## TASK DESCRIPTION
Can you transcribe every line exactly and leave the pictures behind?

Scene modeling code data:
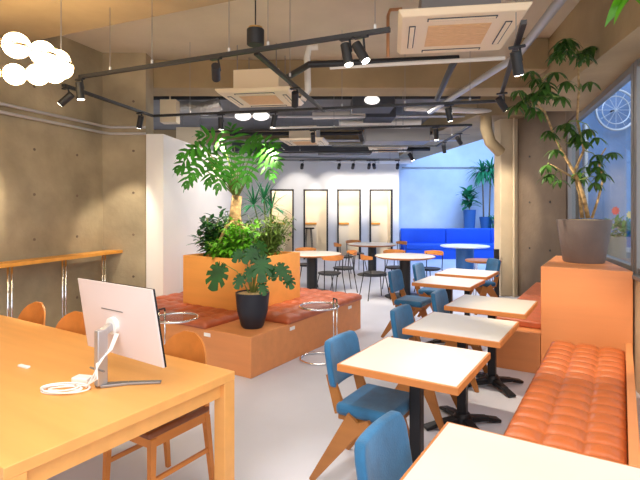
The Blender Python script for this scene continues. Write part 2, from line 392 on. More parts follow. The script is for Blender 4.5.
mb = MB(); slab(mb, quad, nrm, -.010, -.0005); mb.build('screen', 'screen', mon)
cc = sum(quad, Vector())/4; ex = (TRp-TLp).normalized(); ey = (TLp-BLp).normalized()
mb = MB(); v0 = cc+ey*.055+nrm*.0285; mb.bar(v0-ex*.09, v0+ex*.09, .004, .004); mb.build('vent_slot', 'grey_metal', mon)
mb = MB(); v1 = cc-ey*.02+nrm*.026; mb.tube([v1, v1+nrm*.022], .042, 24); mb.build('mount_plate', 'white_plastic', mon, smooth=True)
top = Vector((0, 0, v1.z-.005)); 
mb = MB(); mb.bar((0, 0, .012), top, .052, .034); mb.bar(top-Vector((0, 0, .02)), v1+nrm*.02, .035, .035); mb.build('stand_column', 'aluminium', mon, bevel=.005)
e1 = rel(onz(161, 383, .74), ST); e2 = rel(onz(112, 395, .74), ST)
mb = MB(); mb.bar((0, 0, .008), (e1.x*.4, e1.y*.4+.015, .007), .05, .014, .034, .012); mb.bar((e1.x*.4, e1.y*.4+.015, .007), (e1.x, e1.y, .006), .034, .012, .028, .010)
e3 = Vector((-e1.x*.75, .1, 0)); mb.bar((0, 0, .008), (e3.x, e3.y, .006), .05, .014, .03, .010)
mb.build('stand_foot', 'grey_metal', mon, bevel=.003)
p = v1+nrm*.02
mb = MB()
for k in range(3):
    mb.tube([p+ex*(.03+.012*k)-ey*.03, p+ex*(.01+.01*k)-ey*.1+nrm*.03, Vector((.03-.01*k, -.03, .12)), Vector((.02*k, -.045, .06)), Vector((-.04, -.05, .006+.004*k))], .0035, 6)
mb.build('cable', 'white_plastic', mon, smooth=True)
mb = MB(); mb.tube([(-.055, -.02, .09), (.055, -.02, .09)], .005, 8); mb.build('cable_clip', 'grey_metal', mon)
# power brick and cable coil on desk
P = onz(83, 382, .74); pbk = MB().bb(-.045, .045, -.028, .028, 0, .028).build('power_adapter', 'white_plastic', bevel=.004)
tag(pbk, 'small white power adapter block lying beside the foot of the monitor stand', 'power adapter', loc=P, rz=RZ+.35)
P = onz(64, 391, .74); mb = MB(); pts = []
for k in range(120):
    a = k/120*2*PI*4.2; rr = .072+.024*math.sin(a*.37+1); pts.append((rr*1.25*math.cos(a)+.01*math.sin(a*.5), rr*.62*math.sin(a), .006+.012*(k/120)+.003*math.sin(a*1.3)))
pts += [(.10, .03, .012)]
mb.tube(pts, .0038, 6); coil = mb.build('cable_coil', 'white_plastic', smooth='all')
tag(coil, 'coiled white cable lying on the worktable left of the monitor', 'cable', loc=P, rz=0)
P = onz(24, 367.5, .74); er = MB().bb(-.04, .04, -.011, .011, 0, .013).build('eraser_stick', 'white_plastic', bevel=.004)  # small white eraser stick
tag(er, 'small white stick shaped remote lying alone on the worktable', 'eraser', loc=P, rz=-.45)

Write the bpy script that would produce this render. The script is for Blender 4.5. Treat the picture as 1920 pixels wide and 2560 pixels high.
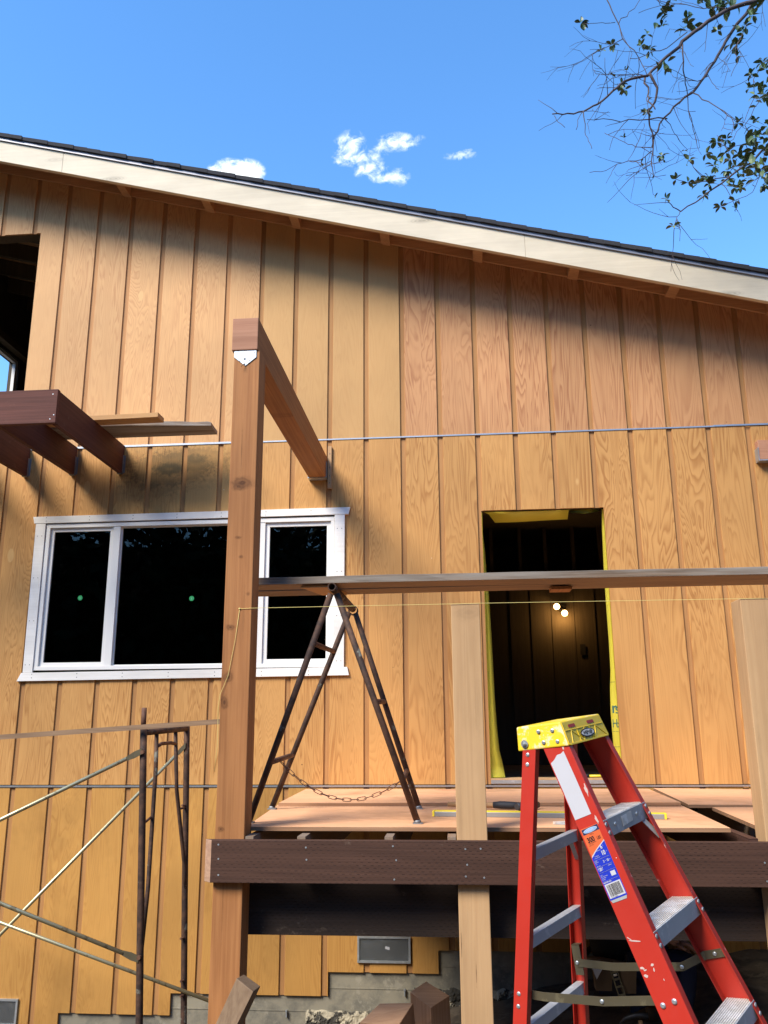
import bpy, bmesh, math, random
from mathutils import Vector, Matrix, noise as mnoise
random.seed(11)
for o in list(bpy.data.objects): bpy.data.objects.remove(o)
scene = bpy.context.scene
COL = scene.collection
R = math.radians

# ------------------------------------------------------------------ camera
cam_data = bpy.data.cameras.new('camera')
cam = bpy.data.objects.new('camera', cam_data); COL.objects.link(cam)
cam_data.sensor_width = 36.0; cam_data.lens = 29.806
cam_data.clip_start = 0.05; cam_data.clip_end = 2000
rt = Vector((0.996296, 0.085767, -0.006177)); up = Vector((0.027081, -0.244778, 0.969201)); fw = Vector((-0.081613, 0.965778, 0.246194))
m = Matrix((rt, up, -fw)).transposed().to_4x4(); m.translation = Vector((0.41746, -6.59182, 1.70))
cam.matrix_world = m
scene.camera = cam
scene.render.resolution_x = 768; scene.render.resolution_y = 1024

# ------------------------------------------------------------------ light
SUN = Vector((-0.84, -1.0, 1.27)).normalized()
elev = math.asin(SUN.z)
world = bpy.data.worlds.new('World'); scene.world = world; world.use_nodes = True
nt = world.node_tree; nt.nodes.clear()
wo = nt.nodes.new('ShaderNodeOutputWorld'); bg = nt.nodes.new('ShaderNodeBackground')
sky = nt.nodes.new('ShaderNodeTexSky'); sky.sky_type = 'NISHITA'; sky.sun_disc = False
sky.sun_elevation = elev
sky.sun_rotation = math.atan2(SUN.x, SUN.y)
sky.altitude = 600; sky.air_density = 1.0; sky.dust_density = 0.05; sky.ozone_density = 2.2
bg.inputs['Strength'].default_value = 0.15
# small clouds, laid out by compass direction and height
tc = nt.nodes.new('ShaderNodeTexCoord'); sep = nt.nodes.new('ShaderNodeSeparateXYZ')
nt.links.new(tc.outputs['Generated'], sep.inputs[0])
def wm(op, a, b=None, clamp=False):
    n = nt.nodes.new('ShaderNodeMath'); n.operation = op; n.use_clamp = clamp
    for i, v in enumerate((a, b)):
        if v is None: continue
        if isinstance(v, (int, float)): n.inputs[i].default_value = v
        else: nt.links.new(v, n.inputs[i])
    return n.outputs[0]
ysafe = wm('MAXIMUM', sep.outputs[1], 0.05)
gx = wm('DIVIDE', sep.outputs[0], ysafe); gz = wm('DIVIDE', sep.outputs[2], ysafe)
comb = nt.nodes.new('ShaderNodeCombineXYZ'); nt.links.new(gx, comb.inputs[0]); nt.links.new(gz, comb.inputs[2])
wn = nt.nodes.new('ShaderNodeTexNoise'); wn.inputs['Scale'].default_value = 62; wn.inputs['Detail'].default_value = 9; wn.inputs['Roughness'].default_value = 0.66; wn.inputs['Distortion'].default_value = 0.5
nt.links.new(comb.outputs[0], wn.inputs['Vector'])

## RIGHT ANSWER
The Blender Python script for this scene continues. Write part 2, from line 392 on. More parts follow. The script is for Blender 4.5.
mb = MB(); slab(mb, quad, nrm, -.010, -.0005); mb.build('screen', 'screen', mon)
cc = sum(quad, Vector())/4; ex = (TRp-TLp).normalized(); ey = (TLp-BLp).normalized()
mb = MB(); v0 = cc+ey*.055+nrm*.0285; mb.bar(v0-ex*.09, v0+ex*.09, .004, .004); mb.build('vent_slot', 'grey_metal', mon)
mb = MB(); v1 = cc-ey*.02+nrm*.026; mb.tube([v1, v1+nrm*.022], .042, 24); mb.build('mount_plate', 'white_plastic', mon, smooth=True)
top = Vector((0, 0, v1.z-.005)); 
mb = MB(); mb.bar((0, 0, .012), top, .052, .034); mb.bar(top-Vector((0, 0, .02)), v1+nrm*.02, .035, .035); mb.build('stand_column', 'aluminium', mon, bevel=.005)
e1 = rel(onz(161, 383, .74), ST); e2 = rel(onz(112, 395, .74), ST)
mb = MB(); mb.bar((0, 0, .008), (e1.x*.4, e1.y*.4+.015, .007), .05, .014, .034, .012); mb.bar((e1.x*.4, e1.y*.4+.015, .007), (e1.x, e1.y, .006), .034, .012, .028, .010)
e3 = Vector((-e1.x*.75, .1, 0)); mb.bar((0, 0, .008), (e3.x, e3.y, .006), .05, .014, .03, .010)
mb.build('stand_foot', 'grey_metal', mon, bevel=.003)
p = v1+nrm*.02
mb = MB()
for k in range(3):
    mb.tube([p+ex*(.03+.012*k)-ey*.03, p+ex*(.01+.01*k)-ey*.1+nrm*.03, Vector((.03-.01*k, -.03, .12)), Vector((.02*k, -.045, .06)), Vector((-.04, -.05, .006+.004*k))], .0035, 6)
mb.build('cable', 'white_plastic', mon, smooth=True)
mb = MB(); mb.tube([(-.055, -.02, .09), (.055, -.02, .09)], .005, 8); mb.build('cable_clip', 'grey_metal', mon)
# power brick and cable coil on desk
P = onz(83, 382, .74); pbk = MB().bb(-.045, .045, -.028, .028, 0, .028).build('power_adapter', 'white_plastic', bevel=.004)
tag(pbk, 'small white power adapter block lying beside the foot of the monitor stand', 'power adapter', loc=P, rz=RZ+.35)
P = onz(64, 391, .74); mb = MB(); pts = []
for k in range(120):
    a = k/120*2*PI*4.2; rr = .072+.024*math.sin(a*.37+1); pts.append((rr*1.25*math.cos(a)+.01*math.sin(a*.5), rr*.62*math.sin(a), .006+.012*(k/120)+.003*math.sin(a*1.3)))
pts += [(.10, .03, .012)]
mb.tube(pts, .0038, 6); coil = mb.build('cable_coil', 'white_plastic', smooth='all')
tag(coil, 'coiled white cable lying on the worktable left of the monitor', 'cable', loc=P, rz=0)
P = onz(24, 367.5, .74); er = MB().bb(-.04, .04, -.011, .011, 0, .013).build('eraser_stick', 'white_plastic', bevel=.004)  # small white eraser stick
tag(er, 'small white stick shaped remote lying alone on the worktable', 'eraser', loc=P, rz=-.45)

Write the bpy script that would produce this render. The script is for Blender 4.5. Treat the picture as 1920 pixels wide and 2560 pixels high.
import bpy, bmesh, math, random
from mathutils import Vector, Matrix, noise as mnoise
random.seed(11)
for o in list(bpy.data.objects): bpy.data.objects.remove(o)
scene = bpy.context.scene
COL = scene.collection
R = math.radians

# ------------------------------------------------------------------ camera
cam_data = bpy.data.cameras.new('camera')
cam = bpy.data.objects.new('camera', cam_data); COL.objects.link(cam)
cam_data.sensor_width = 36.0; cam_data.lens = 29.806
cam_data.clip_start = 0.05; cam_data.clip_end = 2000
rt = Vector((0.996296, 0.085767, -0.006177)); up = Vector((0.027081, -0.244778, 0.969201)); fw = Vector((-0.081613, 0.965778, 0.246194))
m = Matrix((rt, up, -fw)).transposed().to_4x4(); m.translation = Vector((0.41746, -6.59182, 1.70))
cam.matrix_world = m
scene.camera = cam
scene.render.resolution_x = 768; scene.render.resolution_y = 1024

# ------------------------------------------------------------------ light
SUN = Vector((-0.84, -1.0, 1.27)).normalized()
elev = math.asin(SUN.z)
world = bpy.data.worlds.new('World'); scene.world = world; world.use_nodes = True
nt = world.node_tree; nt.nodes.clear()
wo = nt.nodes.new('ShaderNodeOutputWorld'); bg = nt.nodes.new('ShaderNodeBackground')
sky = nt.nodes.new('ShaderNodeTexSky'); sky.sky_type = 'NISHITA'; sky.sun_disc = False
sky.sun_elevation = elev
sky.sun_rotation = math.atan2(SUN.x, SUN.y)
sky.altitude = 600; sky.air_density = 1.0; sky.dust_density = 0.05; sky.ozone_density = 2.2
bg.inputs['Strength'].default_value = 0.15
# small clouds, laid out by compass direction and height
tc = nt.nodes.new('ShaderNodeTexCoord'); sep = nt.nodes.new('ShaderNodeSeparateXYZ')
nt.links.new(tc.outputs['Generated'], sep.inputs[0])
def wm(op, a, b=None, clamp=False):
    n = nt.nodes.new('ShaderNodeMath'); n.operation = op; n.use_clamp = clamp
    for i, v in enumerate((a, b)):
        if v is None: continue
        if isinstance(v, (int, float)): n.inputs[i].default_value = v
        else: nt.links.new(v, n.inputs[i])
    return n.outputs[0]
ysafe = wm('MAXIMUM', sep.outputs[1], 0.05)
gx = wm('DIVIDE', sep.outputs[0], ysafe); gz = wm('DIVIDE', sep.outputs[2], ysafe)
comb = nt.nodes.new('ShaderNodeCombineXYZ'); nt.links.new(gx, comb.inputs[0]); nt.links.new(gz, comb.inputs[2])
wn = nt.nodes.new('ShaderNodeTexNoise'); wn.inputs['Scale'].default_value = 62; wn.inputs['Detail'].default_value = 9; wn.inputs['Roughness'].default_value = 0.66; wn.inputs['Distortion'].default_value = 0.5
nt.links.new(comb.outputs[0], wn.inputs['Vector'])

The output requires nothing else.